When Harvey took over Family Feud in September 2010, he was inheriting a franchise that had cycled through multiple eras and presenters. The game show originally aired from 1976 to 1985 with Richard Dawson as host, returned in 1988 under Ray Combs, and was relaunched in 1999 with four different hosts before Harvey arrived. He’s now served longer than any of his predecessors, transforming what was a fading property into television gold.

From $1,700 to $200 Million

Harvey’s current net worth of $200 million is one of entertainment’s most dramatic financial comebacks.
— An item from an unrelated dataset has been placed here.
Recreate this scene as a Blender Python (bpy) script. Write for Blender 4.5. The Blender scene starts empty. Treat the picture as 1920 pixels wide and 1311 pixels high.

In 2005, his second divorce from Mary Shackelford left him with just $1,700 in his bank account, near bankruptcy despite previous success in comedy and television. He’s spoken openly about experiencing severe financial hardship earlier in life, including a three-year period in the late 1980s when he was homeless, sleeping in his car between comedy performances and using petrol stations and public swimming pools to shower.

His transformation began when Family Feud provided steady, substantial income. In February 2014, the show earned a 6.0 Nielsen rating and reached 8.8 million viewers, making it the third-most-watched game show behind Wheel of Fortune and Jeopardy! One year later, in June 2015, Family Feud broke a 30-year streak by overtaking Wheel of Fortune as the most-watched syndicated game show in the United States.

Between 2010 and 2025, Harvey’s net worth climbed from near zero to $200 million. Forbes confirmed his $45 million annual earnings in 2017, figures he maintained through 2018 and 2019. His real estate portfolio alone exceeds $50 million, including properties in Atlanta, Dallas, and a Beverly Hills mansion he leases for $110,000 monthly. In 2020, he purchased Tyler Perry’s former Atlanta mansion for $15 million.